:: What is being asked ::
Return, exactly as written, every line from the first line of the data below through the line that contains "F = 310.0; EYE = 1.5".

:: Data shown ::
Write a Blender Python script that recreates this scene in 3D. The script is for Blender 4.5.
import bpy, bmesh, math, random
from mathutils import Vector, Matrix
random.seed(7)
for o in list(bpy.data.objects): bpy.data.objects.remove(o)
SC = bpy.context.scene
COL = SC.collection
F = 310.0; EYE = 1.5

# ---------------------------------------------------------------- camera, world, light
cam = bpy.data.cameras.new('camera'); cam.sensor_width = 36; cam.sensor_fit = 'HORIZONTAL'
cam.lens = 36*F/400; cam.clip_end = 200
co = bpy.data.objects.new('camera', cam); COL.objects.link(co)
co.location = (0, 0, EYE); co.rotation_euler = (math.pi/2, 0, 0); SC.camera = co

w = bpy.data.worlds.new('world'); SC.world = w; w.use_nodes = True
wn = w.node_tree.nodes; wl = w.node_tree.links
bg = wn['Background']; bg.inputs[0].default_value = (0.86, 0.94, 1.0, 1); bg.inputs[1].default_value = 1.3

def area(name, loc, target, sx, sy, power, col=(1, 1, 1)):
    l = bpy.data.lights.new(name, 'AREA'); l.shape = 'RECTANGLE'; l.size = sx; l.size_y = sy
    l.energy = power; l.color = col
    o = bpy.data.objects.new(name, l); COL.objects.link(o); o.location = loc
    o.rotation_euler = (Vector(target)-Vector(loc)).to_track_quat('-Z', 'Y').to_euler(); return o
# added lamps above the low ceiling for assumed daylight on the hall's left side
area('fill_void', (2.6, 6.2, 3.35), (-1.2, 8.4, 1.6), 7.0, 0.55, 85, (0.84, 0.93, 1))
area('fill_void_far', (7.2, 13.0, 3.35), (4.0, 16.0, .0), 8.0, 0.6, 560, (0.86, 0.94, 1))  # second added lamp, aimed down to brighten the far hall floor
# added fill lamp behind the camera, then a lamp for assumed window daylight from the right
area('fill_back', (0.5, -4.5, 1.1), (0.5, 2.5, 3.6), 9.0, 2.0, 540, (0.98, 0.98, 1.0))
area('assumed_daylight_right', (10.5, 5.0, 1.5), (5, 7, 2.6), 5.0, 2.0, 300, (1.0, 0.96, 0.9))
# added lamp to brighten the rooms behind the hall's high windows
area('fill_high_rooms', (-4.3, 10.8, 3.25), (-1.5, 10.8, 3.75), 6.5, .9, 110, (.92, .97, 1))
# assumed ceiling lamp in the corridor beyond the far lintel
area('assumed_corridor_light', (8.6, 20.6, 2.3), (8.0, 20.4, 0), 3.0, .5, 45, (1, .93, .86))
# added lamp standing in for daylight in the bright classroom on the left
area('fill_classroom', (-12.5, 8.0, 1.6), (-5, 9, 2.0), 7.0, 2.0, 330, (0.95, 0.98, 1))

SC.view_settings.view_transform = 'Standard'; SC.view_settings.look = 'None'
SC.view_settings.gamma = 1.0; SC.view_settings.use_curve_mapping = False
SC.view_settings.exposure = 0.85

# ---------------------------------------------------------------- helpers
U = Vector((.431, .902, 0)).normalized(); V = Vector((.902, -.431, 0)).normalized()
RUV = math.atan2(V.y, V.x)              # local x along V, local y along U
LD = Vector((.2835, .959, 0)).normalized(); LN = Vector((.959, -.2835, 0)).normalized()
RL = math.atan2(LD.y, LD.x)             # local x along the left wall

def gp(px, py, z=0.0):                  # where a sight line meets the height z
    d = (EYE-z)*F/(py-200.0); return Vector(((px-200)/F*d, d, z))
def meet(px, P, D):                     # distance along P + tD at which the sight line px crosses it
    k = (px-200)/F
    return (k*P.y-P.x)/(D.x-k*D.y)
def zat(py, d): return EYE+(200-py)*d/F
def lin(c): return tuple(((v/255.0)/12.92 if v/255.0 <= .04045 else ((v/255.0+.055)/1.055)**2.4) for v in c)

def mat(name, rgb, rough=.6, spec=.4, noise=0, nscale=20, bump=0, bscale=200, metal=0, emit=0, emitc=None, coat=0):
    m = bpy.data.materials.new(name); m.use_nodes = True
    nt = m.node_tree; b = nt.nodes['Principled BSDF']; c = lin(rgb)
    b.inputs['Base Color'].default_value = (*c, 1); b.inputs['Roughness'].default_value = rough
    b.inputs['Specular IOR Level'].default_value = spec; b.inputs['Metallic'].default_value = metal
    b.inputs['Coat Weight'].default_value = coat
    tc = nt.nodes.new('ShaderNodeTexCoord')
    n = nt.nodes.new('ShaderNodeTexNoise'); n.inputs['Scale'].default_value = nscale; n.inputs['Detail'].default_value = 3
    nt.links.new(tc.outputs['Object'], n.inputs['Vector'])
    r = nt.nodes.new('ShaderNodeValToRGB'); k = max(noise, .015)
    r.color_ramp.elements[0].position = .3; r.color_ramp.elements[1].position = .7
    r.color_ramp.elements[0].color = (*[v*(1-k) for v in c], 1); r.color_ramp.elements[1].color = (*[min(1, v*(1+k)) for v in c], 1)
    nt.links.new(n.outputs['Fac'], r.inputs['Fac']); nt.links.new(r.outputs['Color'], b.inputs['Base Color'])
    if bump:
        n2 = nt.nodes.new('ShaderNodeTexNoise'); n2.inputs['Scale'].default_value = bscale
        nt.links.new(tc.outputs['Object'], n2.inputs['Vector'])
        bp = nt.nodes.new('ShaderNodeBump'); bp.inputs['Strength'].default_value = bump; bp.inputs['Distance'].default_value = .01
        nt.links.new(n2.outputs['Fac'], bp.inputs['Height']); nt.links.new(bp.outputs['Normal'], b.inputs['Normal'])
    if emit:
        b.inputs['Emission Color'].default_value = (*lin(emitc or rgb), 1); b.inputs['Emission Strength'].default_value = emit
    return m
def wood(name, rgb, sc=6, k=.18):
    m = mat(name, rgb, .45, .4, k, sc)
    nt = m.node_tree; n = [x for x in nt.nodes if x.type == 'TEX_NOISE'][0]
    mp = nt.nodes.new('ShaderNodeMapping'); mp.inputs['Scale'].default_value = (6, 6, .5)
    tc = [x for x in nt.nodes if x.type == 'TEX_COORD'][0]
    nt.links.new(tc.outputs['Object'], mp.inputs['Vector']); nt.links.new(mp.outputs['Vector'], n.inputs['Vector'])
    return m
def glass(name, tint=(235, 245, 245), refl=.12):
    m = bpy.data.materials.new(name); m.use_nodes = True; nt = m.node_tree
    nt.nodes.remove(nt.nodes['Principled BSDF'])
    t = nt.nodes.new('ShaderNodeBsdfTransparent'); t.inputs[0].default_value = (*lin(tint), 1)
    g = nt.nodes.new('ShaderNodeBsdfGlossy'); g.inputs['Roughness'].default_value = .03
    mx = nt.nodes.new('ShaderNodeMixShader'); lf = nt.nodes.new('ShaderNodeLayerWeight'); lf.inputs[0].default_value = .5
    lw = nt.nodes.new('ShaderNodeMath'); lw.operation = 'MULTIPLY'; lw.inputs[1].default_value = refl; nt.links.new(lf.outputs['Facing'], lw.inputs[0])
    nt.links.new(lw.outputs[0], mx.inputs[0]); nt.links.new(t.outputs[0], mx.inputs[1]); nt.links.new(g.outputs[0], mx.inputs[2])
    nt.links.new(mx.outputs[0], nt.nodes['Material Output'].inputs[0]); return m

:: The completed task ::
Write a Blender Python script that recreates this scene in 3D. The script is for Blender 4.5.
import bpy, bmesh, math, random
from mathutils import Vector, Matrix
random.seed(7)
for o in list(bpy.data.objects): bpy.data.objects.remove(o)
SC = bpy.context.scene
COL = SC.collection
F = 310.0; EYE = 1.5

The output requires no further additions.